Fuels

Opinion: Preparing for a Return to Normalized Prices

How hedging can help capture the other upside of low prices

With more than two years of lower fuel prices finally driving up sales volumes to match the peak demand year of 2007, there is a lot of good news for both consumers and fuel retailers. But there are other benefits that are not as obvious.

Credit-card fees, at least the portion based on a percent of the sales price, are down. Transportation costs of fuel into your stores and everything sold in the store are down considerably due to collapsing fuel surcharges. If you happen to own sites in markets that offer competitive choices for power or natural gas, those costs are down. And those carrying floating-rate debt are seeing big savings from interest rates that have remained near all-time lows for the eighth straight year. 

Unfortunately, these costs savings are more vulnerable to a return to normalized prices than the recent fuel demand increase, which, thanks to higher SUV and truck sales, should stay through at least another trade in cycle. This is where that timeworn saying of “What goes up must come down” reverses and works to put an end to these other savings areas.

Put another way: The surest cure for low prices is low prices. 

Buying Time

When low price and low volatility persist through several years of financial performance, the transition back to a more normalized price environment can be rough. Although the savings afforded by such periods are temporary, we see them across multiple budget years, bake them into our financial performance and may count on them to help “make the numbers.” Hedging practices aimed at reducing earnings and budget volatility—not based on simply speculating when prices may go up or down—can provide a valuable cushion during a transition back to normalized or much higher prices. 

These tools give operators valuable time to adjust their own prices and to recapture the higher prices they need on sales to cover rising costs. We know that pool margins on gasoline expand when prices drop and contract when they rise. But just as those gasoline margins are contracting, costs from power and natural-gas bills to the fees paid on credit cards are rising as well. Fuel deliveries that cost 2.5 cents per gallon (CPG) from the terminal to the store with diesel at $2 per gallon will rise to 3 CPG for delivery of that same gallon if diesel costs go back to $4. Every delivery we take into the store from snacks to milk costs us more.
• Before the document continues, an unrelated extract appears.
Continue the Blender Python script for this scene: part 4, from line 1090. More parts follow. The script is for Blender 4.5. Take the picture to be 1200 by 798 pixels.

All these higher costs can be passed on eventually. The key is making sure you have the time to do so. That is what good hedging programs can do: buy time, make room and cushion the blow of rising costs.  

Lock Down Costs

It is easy to predict where prices will go, but it is very hard to be right. However, with solid risk-management planning and well-planned hedging programs, you do not have to predict the market. You just have to be consistent.
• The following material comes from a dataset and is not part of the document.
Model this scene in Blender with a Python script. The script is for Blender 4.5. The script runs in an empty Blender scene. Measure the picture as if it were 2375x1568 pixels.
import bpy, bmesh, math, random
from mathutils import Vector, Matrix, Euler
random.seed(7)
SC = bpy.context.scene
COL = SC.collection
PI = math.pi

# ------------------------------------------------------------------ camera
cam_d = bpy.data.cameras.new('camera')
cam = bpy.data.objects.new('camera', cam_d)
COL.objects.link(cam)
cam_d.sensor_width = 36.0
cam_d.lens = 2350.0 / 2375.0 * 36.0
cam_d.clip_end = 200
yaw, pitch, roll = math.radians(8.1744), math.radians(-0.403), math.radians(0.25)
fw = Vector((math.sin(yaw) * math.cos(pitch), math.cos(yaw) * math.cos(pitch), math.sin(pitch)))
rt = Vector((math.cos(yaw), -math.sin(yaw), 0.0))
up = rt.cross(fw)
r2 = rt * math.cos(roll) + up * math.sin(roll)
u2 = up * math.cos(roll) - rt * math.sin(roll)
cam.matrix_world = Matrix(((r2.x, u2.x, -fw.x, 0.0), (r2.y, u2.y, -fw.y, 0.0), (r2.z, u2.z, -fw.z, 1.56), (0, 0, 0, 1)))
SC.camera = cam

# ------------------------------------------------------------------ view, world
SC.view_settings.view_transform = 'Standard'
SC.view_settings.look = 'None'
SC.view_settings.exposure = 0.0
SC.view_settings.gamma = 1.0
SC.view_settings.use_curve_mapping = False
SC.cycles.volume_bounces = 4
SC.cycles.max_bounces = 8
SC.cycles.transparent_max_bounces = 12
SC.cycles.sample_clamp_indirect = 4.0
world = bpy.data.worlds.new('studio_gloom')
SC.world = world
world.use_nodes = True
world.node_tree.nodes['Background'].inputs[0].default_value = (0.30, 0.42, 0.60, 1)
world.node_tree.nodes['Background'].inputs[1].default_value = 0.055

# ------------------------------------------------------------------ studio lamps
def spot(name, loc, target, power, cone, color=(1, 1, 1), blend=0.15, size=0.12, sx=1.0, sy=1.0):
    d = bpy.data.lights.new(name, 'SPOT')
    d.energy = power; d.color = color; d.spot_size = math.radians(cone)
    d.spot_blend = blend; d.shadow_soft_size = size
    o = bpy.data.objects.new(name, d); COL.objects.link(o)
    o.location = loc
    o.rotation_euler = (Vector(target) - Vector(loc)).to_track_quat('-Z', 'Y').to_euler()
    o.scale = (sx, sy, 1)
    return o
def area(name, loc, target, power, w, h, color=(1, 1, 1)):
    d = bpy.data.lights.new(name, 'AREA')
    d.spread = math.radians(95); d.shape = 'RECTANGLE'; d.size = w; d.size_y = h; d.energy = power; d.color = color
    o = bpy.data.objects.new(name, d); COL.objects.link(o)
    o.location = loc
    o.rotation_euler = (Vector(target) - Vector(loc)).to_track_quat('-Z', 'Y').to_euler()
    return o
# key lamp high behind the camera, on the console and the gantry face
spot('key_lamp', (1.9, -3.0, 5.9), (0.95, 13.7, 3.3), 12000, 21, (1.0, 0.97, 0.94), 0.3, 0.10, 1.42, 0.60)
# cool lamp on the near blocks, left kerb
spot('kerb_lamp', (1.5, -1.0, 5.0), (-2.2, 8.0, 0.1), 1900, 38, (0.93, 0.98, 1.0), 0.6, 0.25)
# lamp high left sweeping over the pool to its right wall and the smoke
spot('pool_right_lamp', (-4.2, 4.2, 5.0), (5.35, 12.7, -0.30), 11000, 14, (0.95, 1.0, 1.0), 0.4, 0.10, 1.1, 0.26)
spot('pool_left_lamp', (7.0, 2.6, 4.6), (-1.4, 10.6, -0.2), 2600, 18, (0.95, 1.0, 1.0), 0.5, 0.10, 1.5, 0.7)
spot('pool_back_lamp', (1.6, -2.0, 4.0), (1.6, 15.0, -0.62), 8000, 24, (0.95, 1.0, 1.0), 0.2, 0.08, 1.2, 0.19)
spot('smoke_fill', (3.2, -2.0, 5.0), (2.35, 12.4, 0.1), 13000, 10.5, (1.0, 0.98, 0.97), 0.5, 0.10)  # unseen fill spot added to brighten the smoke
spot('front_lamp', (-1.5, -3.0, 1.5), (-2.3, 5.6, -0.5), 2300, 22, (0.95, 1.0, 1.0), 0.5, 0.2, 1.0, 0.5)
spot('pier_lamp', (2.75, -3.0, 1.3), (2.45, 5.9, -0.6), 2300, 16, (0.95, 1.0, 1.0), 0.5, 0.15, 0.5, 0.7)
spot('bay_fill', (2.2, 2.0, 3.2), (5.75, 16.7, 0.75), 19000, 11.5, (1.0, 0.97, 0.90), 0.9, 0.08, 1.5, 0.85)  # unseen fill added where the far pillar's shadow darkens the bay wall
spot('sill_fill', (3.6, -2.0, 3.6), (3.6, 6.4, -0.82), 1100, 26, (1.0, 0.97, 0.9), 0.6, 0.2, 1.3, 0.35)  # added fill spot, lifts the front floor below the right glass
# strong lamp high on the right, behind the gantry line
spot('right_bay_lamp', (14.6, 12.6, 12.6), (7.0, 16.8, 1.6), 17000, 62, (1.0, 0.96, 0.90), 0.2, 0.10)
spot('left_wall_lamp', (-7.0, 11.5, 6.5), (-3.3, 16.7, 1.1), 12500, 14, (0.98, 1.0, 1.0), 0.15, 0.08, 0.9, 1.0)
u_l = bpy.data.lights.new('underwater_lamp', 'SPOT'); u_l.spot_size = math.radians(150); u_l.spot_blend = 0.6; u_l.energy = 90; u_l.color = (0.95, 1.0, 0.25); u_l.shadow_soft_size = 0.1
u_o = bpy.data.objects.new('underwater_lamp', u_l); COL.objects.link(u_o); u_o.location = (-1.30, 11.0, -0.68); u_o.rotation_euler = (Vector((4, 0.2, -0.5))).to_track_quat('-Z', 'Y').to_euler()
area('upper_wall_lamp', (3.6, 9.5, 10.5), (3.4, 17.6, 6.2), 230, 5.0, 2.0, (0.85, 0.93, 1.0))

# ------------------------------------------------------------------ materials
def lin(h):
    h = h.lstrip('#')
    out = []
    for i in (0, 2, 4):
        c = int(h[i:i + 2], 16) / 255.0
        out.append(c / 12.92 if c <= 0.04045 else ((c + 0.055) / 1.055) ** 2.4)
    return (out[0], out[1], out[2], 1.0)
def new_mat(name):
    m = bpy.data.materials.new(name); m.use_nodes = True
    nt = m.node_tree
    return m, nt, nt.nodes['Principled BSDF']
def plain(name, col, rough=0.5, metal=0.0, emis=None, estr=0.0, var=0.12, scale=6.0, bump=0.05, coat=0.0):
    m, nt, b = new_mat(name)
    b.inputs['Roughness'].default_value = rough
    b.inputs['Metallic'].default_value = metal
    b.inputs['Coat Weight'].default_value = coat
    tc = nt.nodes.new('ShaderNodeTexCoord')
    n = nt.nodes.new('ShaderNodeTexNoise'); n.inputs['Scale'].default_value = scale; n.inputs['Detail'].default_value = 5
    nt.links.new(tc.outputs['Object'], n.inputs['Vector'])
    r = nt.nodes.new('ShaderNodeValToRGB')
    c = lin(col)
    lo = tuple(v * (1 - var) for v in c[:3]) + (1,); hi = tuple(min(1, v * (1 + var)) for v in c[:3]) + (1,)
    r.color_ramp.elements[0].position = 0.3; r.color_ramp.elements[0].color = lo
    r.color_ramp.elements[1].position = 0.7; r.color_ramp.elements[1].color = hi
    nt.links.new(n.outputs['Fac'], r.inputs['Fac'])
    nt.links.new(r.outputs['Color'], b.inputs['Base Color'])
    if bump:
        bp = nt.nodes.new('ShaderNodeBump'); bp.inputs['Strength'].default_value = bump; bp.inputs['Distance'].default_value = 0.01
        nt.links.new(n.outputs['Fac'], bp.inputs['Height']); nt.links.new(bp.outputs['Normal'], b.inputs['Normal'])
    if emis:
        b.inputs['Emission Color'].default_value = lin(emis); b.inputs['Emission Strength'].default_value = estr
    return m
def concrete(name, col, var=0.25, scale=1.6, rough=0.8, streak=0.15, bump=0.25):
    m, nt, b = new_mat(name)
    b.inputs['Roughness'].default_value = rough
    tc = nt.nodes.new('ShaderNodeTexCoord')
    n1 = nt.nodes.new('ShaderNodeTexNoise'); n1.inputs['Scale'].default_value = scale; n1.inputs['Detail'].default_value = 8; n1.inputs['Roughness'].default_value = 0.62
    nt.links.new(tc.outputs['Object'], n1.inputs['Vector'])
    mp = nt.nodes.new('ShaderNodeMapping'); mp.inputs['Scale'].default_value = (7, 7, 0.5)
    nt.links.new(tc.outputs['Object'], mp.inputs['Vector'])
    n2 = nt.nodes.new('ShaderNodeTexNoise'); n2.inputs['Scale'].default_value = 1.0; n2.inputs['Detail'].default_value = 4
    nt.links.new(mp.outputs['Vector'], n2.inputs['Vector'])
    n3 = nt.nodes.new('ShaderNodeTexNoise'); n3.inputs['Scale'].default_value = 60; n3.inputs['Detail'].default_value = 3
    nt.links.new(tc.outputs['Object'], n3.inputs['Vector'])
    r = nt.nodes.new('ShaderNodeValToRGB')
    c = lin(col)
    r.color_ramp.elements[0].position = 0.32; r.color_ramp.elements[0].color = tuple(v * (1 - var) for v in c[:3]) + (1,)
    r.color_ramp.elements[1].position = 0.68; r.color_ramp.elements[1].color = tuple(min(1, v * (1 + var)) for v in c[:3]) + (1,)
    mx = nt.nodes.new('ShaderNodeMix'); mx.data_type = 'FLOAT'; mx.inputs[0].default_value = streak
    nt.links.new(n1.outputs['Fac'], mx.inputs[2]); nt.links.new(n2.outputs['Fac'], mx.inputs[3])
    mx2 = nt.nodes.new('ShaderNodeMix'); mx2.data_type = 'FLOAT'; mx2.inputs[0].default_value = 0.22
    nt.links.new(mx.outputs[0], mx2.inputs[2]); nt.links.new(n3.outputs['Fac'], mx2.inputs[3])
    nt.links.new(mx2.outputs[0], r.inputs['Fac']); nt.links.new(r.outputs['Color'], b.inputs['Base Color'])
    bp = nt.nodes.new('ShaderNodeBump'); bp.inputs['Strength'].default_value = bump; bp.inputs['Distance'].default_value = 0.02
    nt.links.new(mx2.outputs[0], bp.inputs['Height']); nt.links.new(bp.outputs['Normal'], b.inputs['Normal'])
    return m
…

This means the sometimes tedious work of measuring your exposure to low commodity prices across every segment of your business, and being able to model what will happen to your budget, margins and earnings if prices go back up.

In most cases, having a good hedging and price risk-management program is not about talking to bankers or traders. Often owners and operators want to reduce and manage their risks only to become frustrated and confused by these same bankers’ abbreviations and terminology. A more useful place to start is with your suppliers, carriers and distributors. Most of them can fix their prices for a quarter, a year or sometimes longer. 

For example, fuel carriers can lock in their surcharge for a month or a year. We do this for many of our government and commercial contracts, as well as larger retail chains we service. Power and natural-gas providers should be able to go to annual or at least quarterly pricing. Ask your trash hauler to hold its surcharge, and request that your distributors lock theirs in as well. 

Look at every direct-store delivery and add up just how much fuel surcharge you are eating in a year. Now double that and see how much less you would make per month when it is all added up. So get as many suppliers as you can to lock these costs down while prices are low and match them to your budgets and forecasts with more certainty.

If you want to lock in low interest rates with a swap or cover yourself for rising credit-card fees, you probably will have to talk to a banker or trader at some point. But build confidence with the things you can control directly and do not need a dictionary to understand. These day-to-day practices may not be as glamorous as putting on a big fuel hedge, but unless you are using that fuel for your own trucks, you are just gambling, not hedging. For that, I would recommend you go to Vegas, where the odds are probably better.


Doug Haugh is president of Mansfield Oil Co., Gainsville, Ga. He began his career at Exxon and co-founded FuelQuest, a provider of supply-chain management and tax automation solutions before going on to lead Mansfield Oil, which delivers more than 3.5 billion gallons of fuel every year to clients throughout the United States and Canada.